Disney Mixed Earnings Report
Disney pleased investors with its bottom line.
- Adjusted earnings per share (EPS) came in at $1.21, exceeding analyst expectations of $1.10 and reflecting a 30% year-over-year increase.
This improvement stemmed from the company's aggressive cost-cutting measures.
However, revenue fell short of projections.
- Disney generated $22.08 billion in revenue, missing analyst estimates of $22.12 billion. This also represented a slight decline from the previous quarter's $23.5 billion.
Disney Streaming Drives Profits
Disney's Experiences division, which includes theme parks, continued to perform well. Revenue in this segment jumped 10% year-over-year to $8.4 billion. The sports division also showed strength with a 2% revenue increase.
Disney's streaming services were another bright spot.
Direct-to-consumer streaming revenue grew 13% year-over-year, and the segment achieved profitability for the first time, reporting a $47 million profit compared to significant losses in prior quarters.
Disney+ subscriber numbers reached 153.6 million, slightly below analyst expectations but still reflecting a 3% increase from the previous quarter. Hulu subscribers also climbed by 1%.
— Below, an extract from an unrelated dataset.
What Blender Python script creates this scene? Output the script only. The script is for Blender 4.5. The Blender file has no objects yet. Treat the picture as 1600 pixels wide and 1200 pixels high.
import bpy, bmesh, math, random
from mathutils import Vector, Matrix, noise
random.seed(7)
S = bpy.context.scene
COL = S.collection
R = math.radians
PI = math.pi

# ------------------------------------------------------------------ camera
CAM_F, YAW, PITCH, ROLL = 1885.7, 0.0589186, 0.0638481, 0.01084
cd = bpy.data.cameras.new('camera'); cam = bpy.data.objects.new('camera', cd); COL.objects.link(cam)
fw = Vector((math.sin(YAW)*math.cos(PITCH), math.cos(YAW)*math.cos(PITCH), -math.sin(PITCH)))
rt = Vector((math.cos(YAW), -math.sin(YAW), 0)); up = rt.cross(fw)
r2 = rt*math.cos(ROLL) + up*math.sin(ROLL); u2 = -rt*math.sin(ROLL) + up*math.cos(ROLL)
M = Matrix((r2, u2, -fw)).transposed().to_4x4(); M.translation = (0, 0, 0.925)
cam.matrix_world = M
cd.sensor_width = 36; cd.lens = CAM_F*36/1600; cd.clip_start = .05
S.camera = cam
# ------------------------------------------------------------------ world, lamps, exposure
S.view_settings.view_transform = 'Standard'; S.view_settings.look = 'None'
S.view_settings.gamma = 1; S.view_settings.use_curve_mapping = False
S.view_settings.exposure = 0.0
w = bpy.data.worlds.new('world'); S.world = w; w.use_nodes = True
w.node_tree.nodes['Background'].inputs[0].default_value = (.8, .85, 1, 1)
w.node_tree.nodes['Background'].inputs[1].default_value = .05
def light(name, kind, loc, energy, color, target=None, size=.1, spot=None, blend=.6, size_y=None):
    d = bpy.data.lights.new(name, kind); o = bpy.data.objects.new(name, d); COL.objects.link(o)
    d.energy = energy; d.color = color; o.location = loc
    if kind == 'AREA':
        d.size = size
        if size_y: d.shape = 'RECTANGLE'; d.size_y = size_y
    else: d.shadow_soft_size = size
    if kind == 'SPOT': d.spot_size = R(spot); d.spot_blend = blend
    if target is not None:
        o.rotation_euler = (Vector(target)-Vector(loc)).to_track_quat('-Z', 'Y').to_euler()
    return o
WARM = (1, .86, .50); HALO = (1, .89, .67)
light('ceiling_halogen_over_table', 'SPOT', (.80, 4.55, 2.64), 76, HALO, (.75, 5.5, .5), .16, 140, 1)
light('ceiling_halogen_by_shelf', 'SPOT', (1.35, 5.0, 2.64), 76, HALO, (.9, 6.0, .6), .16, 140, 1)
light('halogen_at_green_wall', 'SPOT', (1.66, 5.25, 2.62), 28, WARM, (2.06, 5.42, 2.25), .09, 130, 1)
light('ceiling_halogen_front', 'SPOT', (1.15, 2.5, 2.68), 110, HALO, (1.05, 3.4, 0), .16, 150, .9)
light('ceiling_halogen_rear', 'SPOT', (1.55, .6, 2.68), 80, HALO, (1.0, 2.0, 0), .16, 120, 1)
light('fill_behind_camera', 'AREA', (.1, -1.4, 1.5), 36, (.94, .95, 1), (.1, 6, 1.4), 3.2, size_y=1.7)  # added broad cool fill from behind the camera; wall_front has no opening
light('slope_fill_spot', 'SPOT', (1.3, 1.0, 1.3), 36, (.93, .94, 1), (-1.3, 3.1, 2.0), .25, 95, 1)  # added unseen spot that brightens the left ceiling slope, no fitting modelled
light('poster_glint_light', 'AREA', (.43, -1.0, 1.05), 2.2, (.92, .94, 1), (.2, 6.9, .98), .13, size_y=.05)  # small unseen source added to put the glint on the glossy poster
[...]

Disney’s Entertainment Division Disappoints
The company's Entertainment division, movies, television, and streaming properties, was the source of investor disappointment.
- Revenue in this segment declined 5% year-over-year and 2% from the previous quarter, falling to $9.8 billion. Movie revenue plunged 40%, and linear networks saw an 8% decline.
- Disney+ subscriber growth also missed expectations.
Profitability on Track Despite Sell-Off
Despite the stock sell-off, Disney remains confident about its future profitability. The company expects to achieve profitability in its entire streaming business by the fourth quarter and projects $7.5 billion in annual cost savings for 2024.
Investor Reaction and Outlook
The stock price decline might be an overreaction considering the positive streaming performance and cost-cutting. However, Disney's recent stock surge might have led to an overvaluation with a high P/E ratio. While Disney's future growth potential remains strong, the current valuation might be a concern for some investors.